Anchorage, Alaska – U.S. Attorney Karen L. Loeffler announced today that James R. Back, 60, of Soldotna, Alaska, was convicted of seven federal tax crimes in U.S. District Court in Anchorage.  After three days of trial and one hour of deliberations, the jury of eight women and four men convicted Back on all charges.  Back, who is employed by the Alyeska Pipeline Service Company as a pipeline technician at Pump Station One in Prudhoe Bay, was found guilty of filing false 2006, 2007, and 2008 individual income tax returns, and of failure to file his 2009, 2010, 2011, and 2012 returns.  Evidence presented at trial showed that Back earned over $125,000 in wages during each of the prosecution years, yet falsely claimed on the 2006, 2007, and 2008 returns that his wages were zero.  For the years 2009-2012, Back simply failed to file.

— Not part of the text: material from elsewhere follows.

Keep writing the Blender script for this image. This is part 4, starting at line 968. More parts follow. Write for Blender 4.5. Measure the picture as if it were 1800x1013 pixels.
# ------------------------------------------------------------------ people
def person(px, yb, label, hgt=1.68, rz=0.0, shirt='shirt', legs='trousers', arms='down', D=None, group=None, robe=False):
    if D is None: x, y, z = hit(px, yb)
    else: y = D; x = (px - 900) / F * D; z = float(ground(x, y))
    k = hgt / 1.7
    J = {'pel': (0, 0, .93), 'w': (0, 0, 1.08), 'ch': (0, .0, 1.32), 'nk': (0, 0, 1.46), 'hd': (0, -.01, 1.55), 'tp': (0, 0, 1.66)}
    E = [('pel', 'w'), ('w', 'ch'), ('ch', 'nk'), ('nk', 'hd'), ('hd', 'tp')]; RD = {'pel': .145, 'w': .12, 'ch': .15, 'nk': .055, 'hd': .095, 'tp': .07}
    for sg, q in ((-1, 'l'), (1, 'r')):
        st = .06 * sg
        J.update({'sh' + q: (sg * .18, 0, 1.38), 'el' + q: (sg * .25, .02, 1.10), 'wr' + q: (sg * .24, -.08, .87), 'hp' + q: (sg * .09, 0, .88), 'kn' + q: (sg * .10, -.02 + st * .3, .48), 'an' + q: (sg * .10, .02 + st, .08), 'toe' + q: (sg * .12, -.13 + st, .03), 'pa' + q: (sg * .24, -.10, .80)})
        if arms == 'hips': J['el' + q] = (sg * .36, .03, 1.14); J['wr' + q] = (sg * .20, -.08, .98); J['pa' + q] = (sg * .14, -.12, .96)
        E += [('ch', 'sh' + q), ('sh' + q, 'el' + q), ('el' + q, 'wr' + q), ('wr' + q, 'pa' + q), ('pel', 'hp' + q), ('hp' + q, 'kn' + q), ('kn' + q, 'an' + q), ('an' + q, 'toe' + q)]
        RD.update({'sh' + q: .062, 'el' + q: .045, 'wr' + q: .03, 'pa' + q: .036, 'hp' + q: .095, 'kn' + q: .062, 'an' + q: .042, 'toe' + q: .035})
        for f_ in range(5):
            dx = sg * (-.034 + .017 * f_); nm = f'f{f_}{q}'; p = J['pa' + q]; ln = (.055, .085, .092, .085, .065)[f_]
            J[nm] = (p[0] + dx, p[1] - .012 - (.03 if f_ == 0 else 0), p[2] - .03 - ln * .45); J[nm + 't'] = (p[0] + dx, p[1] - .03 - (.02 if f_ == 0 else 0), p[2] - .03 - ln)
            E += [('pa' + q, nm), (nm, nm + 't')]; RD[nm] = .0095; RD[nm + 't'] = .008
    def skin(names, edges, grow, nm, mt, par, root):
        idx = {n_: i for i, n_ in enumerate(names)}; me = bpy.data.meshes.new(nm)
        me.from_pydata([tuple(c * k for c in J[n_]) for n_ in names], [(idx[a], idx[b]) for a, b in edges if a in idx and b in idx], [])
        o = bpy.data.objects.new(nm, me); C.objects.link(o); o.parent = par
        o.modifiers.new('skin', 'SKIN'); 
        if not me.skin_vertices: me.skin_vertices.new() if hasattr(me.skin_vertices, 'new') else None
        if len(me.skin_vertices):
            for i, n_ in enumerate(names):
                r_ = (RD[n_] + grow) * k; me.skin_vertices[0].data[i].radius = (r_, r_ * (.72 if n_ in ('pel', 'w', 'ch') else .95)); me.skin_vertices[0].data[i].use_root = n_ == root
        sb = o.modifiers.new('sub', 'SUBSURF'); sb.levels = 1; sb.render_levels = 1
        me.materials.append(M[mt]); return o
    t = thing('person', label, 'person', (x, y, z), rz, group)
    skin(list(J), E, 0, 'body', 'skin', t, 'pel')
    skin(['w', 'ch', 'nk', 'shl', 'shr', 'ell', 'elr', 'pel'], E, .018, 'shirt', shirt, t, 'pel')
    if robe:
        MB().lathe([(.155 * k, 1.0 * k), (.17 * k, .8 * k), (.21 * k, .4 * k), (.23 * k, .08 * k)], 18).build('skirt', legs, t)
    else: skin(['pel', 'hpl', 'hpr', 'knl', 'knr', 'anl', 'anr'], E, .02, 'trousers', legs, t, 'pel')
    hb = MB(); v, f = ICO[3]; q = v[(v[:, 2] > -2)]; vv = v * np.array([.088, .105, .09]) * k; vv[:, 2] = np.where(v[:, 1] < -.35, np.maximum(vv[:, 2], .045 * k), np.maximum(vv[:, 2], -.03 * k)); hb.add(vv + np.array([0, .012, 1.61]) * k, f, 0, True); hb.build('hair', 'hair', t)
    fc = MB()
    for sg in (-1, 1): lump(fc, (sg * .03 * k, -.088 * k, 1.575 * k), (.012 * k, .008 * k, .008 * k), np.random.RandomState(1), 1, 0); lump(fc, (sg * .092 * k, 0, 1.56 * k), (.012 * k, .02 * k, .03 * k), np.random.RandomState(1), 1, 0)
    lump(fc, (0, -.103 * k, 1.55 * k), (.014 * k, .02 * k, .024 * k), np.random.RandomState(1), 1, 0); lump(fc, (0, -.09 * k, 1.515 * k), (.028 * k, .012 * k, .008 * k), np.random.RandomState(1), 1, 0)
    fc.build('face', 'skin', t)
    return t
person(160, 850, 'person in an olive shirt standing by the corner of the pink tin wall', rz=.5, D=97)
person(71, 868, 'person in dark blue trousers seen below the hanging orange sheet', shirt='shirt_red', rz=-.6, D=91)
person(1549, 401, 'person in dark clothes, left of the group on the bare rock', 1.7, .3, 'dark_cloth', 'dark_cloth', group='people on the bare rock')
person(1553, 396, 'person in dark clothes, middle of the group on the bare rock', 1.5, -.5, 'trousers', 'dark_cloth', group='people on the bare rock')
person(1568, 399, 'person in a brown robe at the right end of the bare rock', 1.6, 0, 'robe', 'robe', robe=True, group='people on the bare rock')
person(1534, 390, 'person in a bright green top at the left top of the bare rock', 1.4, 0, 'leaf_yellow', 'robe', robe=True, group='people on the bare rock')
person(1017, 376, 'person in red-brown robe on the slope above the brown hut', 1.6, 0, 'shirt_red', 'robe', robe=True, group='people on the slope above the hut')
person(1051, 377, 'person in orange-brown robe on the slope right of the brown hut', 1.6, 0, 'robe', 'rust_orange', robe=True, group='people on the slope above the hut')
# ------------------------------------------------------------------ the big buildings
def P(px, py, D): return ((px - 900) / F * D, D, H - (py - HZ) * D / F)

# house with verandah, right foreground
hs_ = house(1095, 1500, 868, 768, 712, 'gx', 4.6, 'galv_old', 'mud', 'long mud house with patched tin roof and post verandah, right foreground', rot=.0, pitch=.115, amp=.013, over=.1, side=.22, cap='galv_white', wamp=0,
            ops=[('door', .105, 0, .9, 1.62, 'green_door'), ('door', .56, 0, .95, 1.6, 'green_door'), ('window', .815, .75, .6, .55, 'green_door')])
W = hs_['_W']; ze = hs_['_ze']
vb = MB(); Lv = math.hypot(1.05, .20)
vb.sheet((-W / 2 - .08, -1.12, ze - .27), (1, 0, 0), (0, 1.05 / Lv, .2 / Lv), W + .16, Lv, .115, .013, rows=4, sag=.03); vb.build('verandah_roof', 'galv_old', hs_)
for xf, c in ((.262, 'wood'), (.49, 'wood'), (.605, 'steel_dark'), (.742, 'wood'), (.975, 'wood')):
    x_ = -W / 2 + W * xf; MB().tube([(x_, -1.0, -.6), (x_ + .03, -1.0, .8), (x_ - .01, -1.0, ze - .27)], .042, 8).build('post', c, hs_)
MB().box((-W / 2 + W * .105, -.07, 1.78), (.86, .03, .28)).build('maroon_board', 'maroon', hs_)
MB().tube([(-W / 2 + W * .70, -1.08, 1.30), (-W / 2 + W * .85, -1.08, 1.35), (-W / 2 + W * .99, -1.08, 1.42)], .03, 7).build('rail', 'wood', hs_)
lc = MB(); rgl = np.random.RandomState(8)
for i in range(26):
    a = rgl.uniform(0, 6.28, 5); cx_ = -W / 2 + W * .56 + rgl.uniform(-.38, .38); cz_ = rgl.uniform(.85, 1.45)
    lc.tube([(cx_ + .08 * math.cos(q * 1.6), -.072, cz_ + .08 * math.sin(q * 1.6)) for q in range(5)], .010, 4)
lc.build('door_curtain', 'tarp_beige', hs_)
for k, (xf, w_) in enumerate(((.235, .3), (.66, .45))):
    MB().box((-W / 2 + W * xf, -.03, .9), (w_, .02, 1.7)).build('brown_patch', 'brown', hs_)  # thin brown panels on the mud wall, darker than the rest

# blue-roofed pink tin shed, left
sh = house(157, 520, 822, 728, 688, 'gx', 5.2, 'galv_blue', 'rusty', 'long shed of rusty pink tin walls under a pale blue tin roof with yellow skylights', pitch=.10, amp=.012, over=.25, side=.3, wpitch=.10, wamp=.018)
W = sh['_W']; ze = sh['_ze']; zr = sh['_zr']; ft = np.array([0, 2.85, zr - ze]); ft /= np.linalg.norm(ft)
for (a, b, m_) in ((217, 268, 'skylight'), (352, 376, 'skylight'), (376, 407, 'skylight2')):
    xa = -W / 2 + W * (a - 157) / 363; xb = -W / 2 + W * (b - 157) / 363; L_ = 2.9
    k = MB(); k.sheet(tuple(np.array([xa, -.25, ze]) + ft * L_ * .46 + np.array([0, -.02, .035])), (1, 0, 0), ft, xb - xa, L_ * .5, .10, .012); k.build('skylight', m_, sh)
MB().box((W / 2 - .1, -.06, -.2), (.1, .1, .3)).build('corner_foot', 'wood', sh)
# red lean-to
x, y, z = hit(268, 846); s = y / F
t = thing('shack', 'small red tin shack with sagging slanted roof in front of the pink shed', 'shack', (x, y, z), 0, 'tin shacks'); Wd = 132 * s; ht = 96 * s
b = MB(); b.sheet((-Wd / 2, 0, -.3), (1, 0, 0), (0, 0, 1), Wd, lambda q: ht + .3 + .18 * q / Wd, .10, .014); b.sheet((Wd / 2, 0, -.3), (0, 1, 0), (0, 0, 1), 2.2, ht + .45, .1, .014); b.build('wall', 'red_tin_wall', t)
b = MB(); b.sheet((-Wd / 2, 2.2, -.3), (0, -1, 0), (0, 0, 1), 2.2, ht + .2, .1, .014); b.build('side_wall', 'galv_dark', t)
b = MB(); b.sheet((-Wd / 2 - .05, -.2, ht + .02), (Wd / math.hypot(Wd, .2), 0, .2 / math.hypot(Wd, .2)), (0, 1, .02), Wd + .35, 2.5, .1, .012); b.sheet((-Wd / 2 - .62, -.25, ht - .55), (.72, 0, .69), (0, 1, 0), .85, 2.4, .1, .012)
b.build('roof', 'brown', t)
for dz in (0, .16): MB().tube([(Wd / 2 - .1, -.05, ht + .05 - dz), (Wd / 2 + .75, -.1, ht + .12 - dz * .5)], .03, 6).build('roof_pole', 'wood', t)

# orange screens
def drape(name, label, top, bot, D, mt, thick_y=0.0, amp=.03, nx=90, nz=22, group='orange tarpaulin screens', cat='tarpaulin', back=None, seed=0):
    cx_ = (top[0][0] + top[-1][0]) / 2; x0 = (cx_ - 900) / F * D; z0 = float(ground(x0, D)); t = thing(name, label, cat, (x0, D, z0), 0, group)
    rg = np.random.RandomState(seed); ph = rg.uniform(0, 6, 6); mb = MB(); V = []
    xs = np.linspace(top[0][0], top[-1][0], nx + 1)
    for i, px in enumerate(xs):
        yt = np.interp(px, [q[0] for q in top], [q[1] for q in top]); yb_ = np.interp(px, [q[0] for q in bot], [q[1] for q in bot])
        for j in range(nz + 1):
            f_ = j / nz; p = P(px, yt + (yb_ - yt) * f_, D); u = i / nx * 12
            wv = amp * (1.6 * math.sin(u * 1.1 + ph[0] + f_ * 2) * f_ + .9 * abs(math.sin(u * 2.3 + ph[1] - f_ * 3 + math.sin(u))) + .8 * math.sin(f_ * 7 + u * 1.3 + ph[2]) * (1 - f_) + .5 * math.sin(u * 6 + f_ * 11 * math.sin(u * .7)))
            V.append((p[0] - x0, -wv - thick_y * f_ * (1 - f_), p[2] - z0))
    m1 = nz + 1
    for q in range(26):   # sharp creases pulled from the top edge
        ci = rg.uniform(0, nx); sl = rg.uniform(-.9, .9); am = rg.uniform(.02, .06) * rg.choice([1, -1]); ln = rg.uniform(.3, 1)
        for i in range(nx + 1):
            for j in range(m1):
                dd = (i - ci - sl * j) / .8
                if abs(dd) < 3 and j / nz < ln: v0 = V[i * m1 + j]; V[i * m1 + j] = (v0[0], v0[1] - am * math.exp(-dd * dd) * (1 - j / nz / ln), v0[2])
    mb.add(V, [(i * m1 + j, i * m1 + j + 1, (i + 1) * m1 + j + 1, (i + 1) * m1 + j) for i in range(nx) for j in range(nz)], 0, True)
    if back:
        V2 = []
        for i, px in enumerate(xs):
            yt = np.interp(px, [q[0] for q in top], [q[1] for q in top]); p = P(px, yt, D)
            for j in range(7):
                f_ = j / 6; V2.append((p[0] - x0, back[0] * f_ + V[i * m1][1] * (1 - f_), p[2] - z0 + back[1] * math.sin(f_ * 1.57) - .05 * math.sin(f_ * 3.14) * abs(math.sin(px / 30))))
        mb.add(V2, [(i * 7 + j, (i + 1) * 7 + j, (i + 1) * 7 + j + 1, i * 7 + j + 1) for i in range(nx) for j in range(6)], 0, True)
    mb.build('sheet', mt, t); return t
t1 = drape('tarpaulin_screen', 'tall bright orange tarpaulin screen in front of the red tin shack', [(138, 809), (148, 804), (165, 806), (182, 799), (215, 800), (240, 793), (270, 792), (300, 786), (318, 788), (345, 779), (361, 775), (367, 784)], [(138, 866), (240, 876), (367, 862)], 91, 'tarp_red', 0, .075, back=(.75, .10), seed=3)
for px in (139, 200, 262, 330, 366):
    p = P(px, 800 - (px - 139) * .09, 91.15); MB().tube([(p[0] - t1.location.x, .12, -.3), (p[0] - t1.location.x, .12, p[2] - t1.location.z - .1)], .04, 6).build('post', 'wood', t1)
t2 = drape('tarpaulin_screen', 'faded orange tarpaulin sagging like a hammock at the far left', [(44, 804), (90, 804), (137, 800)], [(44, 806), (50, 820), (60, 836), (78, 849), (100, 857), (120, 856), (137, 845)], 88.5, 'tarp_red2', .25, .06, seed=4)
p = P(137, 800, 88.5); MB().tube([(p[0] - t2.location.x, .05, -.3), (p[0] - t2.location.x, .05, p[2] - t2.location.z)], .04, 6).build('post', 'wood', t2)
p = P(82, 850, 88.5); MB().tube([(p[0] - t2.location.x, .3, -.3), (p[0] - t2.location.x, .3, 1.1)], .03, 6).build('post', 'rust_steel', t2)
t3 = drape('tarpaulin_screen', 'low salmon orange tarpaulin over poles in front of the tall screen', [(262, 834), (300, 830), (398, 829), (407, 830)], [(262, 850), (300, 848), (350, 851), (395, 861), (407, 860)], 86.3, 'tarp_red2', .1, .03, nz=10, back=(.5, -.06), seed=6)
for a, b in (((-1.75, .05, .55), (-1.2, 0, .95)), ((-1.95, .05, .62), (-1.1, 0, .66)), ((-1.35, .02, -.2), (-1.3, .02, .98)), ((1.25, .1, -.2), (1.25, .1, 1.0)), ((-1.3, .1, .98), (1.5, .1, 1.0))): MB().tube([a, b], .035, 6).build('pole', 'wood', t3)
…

Other evidence at trial established that Back contributed over $140,000 to a retirement plan during the prosecution years, had investment accounts worth hundreds of thousands of dollars, owned real estate in the Kenai Peninsula Borough, and purchased over $400,000 in gold and silver bullion during the prosecution years.  Back represented himself at the trial, and argued to the jury that taxation was immoral and unfair, and that he simply refused to submit to it anymore.  He argued that the Alaska Permanent Fund Dividend was not taxable, even though he applied for and received it each year.  He also argued that there was no evidence that state or federal laws applied to him.  Back ignored prior warnings from his employer, his supervisor, the IRS, and a United States Tax Court judge that his arguments were frivolous.

According to witness testimony, Back used a scheme similar to one promoted by Peter Hendrickson of Michigan.  Hendrickson operates a website known as “Lost Horizons” and wrote a book called “Cracking the Code” which promotes the “zero wages” tax evasion scheme.  According to federal court records, in 1992 Hendrickson was convicted of failure to file tax returns and firebombing a Michigan post office on April 16, 1990, and served 21 months in prison.  In 2010, he was sentenced to another 33 months in federal prison for tax crimes, including filing false returns and failure to file.

The defendant was remanded to the custody of the U.S. Marshal pending sentencing. Chief United States District Judge Ralph R. Beistline described Back’s crimes as “flagrant” and said he was “unrepentant.”  The judge set sentencing for December 16.  Back faces up to three years in prison on each of the three false return counts, and up to a year in prison on each of the four failure to file counts, in addition to significant criminal fines, restitution, and costs of prosecution.

“Using schemes and tactics intended to willfully conceal income from the IRS isn't tax planning; it’s criminal activity,” said Special Agent in Charge Teri Alexander, IRS Criminal Investigation. “There is no secret formula that can eliminate a person’s tax obligations. This verdict reinforces our commitment to every American taxpayer that we will identify and prosecute those who use abusive scams designed to evade the payment of taxes.”

Ms. Loeffler commends the Internal Revenue Service, Criminal Investigation, for the investigation and prosecution of this case.